Gran Turismo 7 is an excellent racing sim bogged down by microtransactions. Yet, instead of dialing back on that bit of the game, a recent update sees developer Polyphony Digital make progression even more grindy. Now, some players are turning to a new remote play exploit to farm millions of credits while not even playing the game.
All cars in GT7 can be bought for credits. Players can either earn credits by playing the game, or buy them outright, starting at $2.50 for 100,000 credits. Cars at the pricier end of the spectrum can cost 2,000,000 credits, which works out to roughly $20 in cash for those who want to skip the grind. But one player seems to have found a way to bypass this system, and others are following suit.
A player named Septomor over on the PSNProfiles forum (via VGC) developed a script that runs on PC to grind races for you. GT7 is a PS4 and PS5 game, but players can play it on PC using the Remote Play feature. The script runs races on particular settings to require minimal input, resulting in AFK farming for up to roughly 650,000 credits per hour. That’s about 15 million credits per day, or $150 worth of GT7 microtransactions, more than double the price of the game alone on PS4.
“Used it all night, it farmed a little over 5 mil in 10 hours. Had zero problems except the thoughts ‘What if my PC goes to sleep’,” wrote one player on the forum. “How ironic is this that the only method to get one of the high-end cars is to let an automatic script drive a sci-fi car around a fictional track? So much for The Real Driving Simulator.”

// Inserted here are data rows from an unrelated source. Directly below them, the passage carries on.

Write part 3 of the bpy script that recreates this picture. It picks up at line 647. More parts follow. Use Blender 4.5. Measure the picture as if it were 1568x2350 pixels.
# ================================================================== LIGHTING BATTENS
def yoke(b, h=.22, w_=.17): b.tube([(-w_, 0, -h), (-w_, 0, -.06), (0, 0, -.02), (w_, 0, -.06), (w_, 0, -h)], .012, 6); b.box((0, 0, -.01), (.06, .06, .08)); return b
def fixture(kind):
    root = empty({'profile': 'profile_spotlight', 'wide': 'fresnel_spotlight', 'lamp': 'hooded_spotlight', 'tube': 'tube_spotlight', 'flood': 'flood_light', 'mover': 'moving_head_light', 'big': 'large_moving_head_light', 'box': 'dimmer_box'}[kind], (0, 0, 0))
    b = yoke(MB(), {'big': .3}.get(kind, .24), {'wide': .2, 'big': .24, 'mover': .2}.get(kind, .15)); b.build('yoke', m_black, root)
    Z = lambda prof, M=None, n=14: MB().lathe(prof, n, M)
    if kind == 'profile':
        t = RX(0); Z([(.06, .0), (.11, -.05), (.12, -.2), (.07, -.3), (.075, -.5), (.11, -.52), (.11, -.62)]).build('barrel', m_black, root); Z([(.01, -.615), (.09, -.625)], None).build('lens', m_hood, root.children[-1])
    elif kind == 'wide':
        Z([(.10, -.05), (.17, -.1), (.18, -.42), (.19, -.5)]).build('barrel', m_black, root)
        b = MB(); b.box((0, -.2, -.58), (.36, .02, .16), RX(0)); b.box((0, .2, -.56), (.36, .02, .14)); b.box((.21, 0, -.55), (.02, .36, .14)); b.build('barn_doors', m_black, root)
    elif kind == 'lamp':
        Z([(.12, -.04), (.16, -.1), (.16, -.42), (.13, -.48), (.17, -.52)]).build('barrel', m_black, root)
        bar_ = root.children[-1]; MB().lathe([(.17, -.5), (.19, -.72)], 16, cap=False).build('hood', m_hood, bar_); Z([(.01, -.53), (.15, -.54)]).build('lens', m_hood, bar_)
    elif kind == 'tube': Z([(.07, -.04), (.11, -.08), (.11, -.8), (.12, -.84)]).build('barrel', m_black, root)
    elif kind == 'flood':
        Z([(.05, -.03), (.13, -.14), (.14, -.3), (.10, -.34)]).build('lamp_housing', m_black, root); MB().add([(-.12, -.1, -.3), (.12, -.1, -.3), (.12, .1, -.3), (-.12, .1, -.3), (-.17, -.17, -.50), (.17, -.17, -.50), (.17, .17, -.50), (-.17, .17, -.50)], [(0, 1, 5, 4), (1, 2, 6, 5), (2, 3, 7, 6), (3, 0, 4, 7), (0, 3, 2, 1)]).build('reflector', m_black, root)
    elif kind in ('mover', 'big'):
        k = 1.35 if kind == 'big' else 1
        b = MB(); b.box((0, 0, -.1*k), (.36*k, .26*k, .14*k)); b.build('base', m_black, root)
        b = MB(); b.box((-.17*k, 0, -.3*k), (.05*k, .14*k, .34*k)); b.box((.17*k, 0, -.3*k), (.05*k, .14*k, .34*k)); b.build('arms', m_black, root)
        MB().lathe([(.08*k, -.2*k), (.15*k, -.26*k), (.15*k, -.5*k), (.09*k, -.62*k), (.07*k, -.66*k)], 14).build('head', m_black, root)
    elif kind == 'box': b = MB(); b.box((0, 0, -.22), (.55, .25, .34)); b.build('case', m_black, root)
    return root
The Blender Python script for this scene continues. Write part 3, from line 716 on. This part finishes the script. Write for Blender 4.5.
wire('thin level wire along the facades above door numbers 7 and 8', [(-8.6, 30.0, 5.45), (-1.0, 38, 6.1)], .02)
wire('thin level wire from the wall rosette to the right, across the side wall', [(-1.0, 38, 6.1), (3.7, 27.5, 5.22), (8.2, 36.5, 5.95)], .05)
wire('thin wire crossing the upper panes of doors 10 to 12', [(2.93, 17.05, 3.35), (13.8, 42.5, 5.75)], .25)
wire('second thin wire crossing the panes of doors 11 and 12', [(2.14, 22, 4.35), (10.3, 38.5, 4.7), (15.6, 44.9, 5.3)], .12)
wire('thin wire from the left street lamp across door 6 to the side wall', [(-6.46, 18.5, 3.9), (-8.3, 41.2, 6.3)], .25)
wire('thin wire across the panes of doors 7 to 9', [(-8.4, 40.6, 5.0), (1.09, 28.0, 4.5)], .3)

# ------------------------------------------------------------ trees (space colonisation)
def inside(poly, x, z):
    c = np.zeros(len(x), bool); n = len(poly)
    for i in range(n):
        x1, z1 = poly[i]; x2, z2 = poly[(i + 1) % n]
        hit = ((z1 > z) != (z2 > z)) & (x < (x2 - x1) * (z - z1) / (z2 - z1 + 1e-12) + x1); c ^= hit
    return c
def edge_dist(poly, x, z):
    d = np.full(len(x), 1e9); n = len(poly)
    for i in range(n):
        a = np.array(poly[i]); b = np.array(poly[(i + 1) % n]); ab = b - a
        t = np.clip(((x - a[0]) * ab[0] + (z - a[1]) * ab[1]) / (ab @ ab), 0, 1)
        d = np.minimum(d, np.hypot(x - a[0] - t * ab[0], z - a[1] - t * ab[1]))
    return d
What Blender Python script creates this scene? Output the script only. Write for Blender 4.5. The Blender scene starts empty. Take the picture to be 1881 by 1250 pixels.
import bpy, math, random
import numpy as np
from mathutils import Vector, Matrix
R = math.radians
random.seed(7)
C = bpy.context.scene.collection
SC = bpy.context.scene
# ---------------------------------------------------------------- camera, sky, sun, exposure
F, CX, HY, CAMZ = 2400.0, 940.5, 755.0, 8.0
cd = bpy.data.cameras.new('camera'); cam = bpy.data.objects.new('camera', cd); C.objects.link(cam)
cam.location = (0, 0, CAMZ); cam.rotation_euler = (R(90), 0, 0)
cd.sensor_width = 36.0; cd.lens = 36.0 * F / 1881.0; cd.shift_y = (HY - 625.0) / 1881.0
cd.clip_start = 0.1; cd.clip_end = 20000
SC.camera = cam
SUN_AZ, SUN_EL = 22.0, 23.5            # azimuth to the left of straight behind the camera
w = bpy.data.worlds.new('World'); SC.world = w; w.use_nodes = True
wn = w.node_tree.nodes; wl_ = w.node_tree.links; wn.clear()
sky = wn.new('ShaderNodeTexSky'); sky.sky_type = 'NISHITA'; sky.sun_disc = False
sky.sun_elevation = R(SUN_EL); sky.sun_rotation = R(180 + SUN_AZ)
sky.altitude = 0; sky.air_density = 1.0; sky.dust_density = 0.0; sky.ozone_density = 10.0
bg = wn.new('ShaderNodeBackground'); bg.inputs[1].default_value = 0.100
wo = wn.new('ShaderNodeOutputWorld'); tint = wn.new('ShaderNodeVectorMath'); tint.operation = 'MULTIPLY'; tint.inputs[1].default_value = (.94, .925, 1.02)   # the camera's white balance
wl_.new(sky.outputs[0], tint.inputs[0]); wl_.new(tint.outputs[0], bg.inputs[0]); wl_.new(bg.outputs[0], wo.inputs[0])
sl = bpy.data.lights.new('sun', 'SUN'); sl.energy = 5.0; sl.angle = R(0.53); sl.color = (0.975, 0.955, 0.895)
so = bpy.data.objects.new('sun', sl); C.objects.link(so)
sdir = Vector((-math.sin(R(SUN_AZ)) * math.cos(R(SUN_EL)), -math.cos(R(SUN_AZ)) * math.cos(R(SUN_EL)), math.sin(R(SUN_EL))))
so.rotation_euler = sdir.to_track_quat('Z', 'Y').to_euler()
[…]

A GT7 player who goes by iLLmatic posted a how-to video on YouTube showing the exploit in action. Players have reported some issues, like setting up the script window overlay correctly, or getting past a menu, but when it gets going other players report the program appears to work as intended (Kotaku hasn’t yet tested it for ourselves).
The microtransaction grind isn’t the only point of controversy when it comes to GT7. Most of the game also requires an internet connection to play, even in single-player, supposedly to help cut down on cheating. When the game went down for maintenance earlier this week for over 24 hours, players were effectively locked out of their car collections, even if they paid real money for them. GT7 now has the lowest Metacritic user score of any first-party PlayStation game.
“I want to make GT7 a game in which you can enjoy a variety of cars lots of different ways, and if possible would like to try to avoid a situation where a player must mechanically keep replaying certain events over and over again,” director and series creator Kazunori Yamauchi wrote in a blog post earlier this week. Some players certainly have found a way to avoid that, though probably not the way Yamauchi intended.